This is an action to recover benefits under an accident policy for accidental death.
On May 29, 1959, the deceased and her husband started on an automobile trip for Atlantic City. Before leaving, they obtained from the defendant insurance company an accident policy in the principal sum of $25,000 for a term of three days, paying a premium of $3.60. The beneficiaries named are the children of the deceased and her husband, and they are the plaintiffs in this action.
At the time, the wife had been suffering for some time from a complication of chronic ailments affecting the heart. During the trip to Atlantic City, the couple became involved in a storm. The rain storm that they encountered was very severe and lasted for two and a half hours. It was unusual and unexpected. Upon arrival in Atlantic City, the deceased became ill and a couple of weeks later she died as a result of aggravation of her heart condition.
Suit was then brought on this policy to recover the benefits for accidental death amounting to $25,000. The matter is before the Court at this time on cross-motions for summary judgment.
There is some testimony — and, of course, so far as the defendant’s motion is concerned the testimony must be viewed most favorably from the plaintiff’s standpoint — that there was a physical injury to her heart. There is other evidence to the contrary. If this were the sole question in the ease there would be a material issue of fact, which would require denial of the motions for summary judgment and necessitate a trial. There is another question here, however, as to which the facts are undisputed, and that is whether any bodily injury, even if it occurred, can be said to be accidental within the meaning of the policy.

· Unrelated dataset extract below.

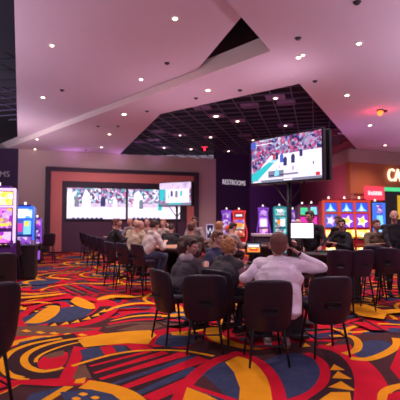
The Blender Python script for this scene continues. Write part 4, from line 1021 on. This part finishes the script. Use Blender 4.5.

The policy insures the person involved against loss “resulting directly and independently of all other causes from accidental bodily injury”. Looking at the testimony from the standpoint most favorable to the deceased, her heart condition became seriously aggravated, and if there was a physical injury to the heart at the time, it was caused as a result of the exposure to the storm, and the worry and emotional upset and stress and strain that accompanied this drive for two and a half hours through the rain storm. The Court is of the opinion that this was not an accident within the proper meaning of that term as used in this policy. It is not a condition of a type that could have been contemplated by a policy of this kind.
The Court is not unmindful of the fact that an insurance policy should be construed most favorably to the insured and against the insurance company, because the policy is drawn by the company. Nevertheless, the Court is unable to see, by any stretch of the imagination, how an injury acquired in the manner in which this injury occurred can be said to be accidental or resulting from an accident.
The Court is further of the opinion that the decision of the United States Court of Appeals in Shulman v. Mutual Benefit Health & Accident Association, 105 U.S.App.D.C. 350, 267 F.2d 627, sustains and in fact necessitates the view that this Court is now taking of this controversy.
An illuminating light is cast upon this question by the Supreme Court in Landress v. Phoenix Ins. Co., 291 U.S. 491, 54 S.Ct. 461, 78 L.Ed. 934, in which it was held that a sunstroke sustained by a golf player on the golf links does not *49constitute an accidental injury within the meaning of an accident insurance policy.
These considerations make it unnecessary to discuss the other points raised by counsel.
Accordingly, defendant’s motion for summary judgment is granted and the plaintiffs’ motion denied.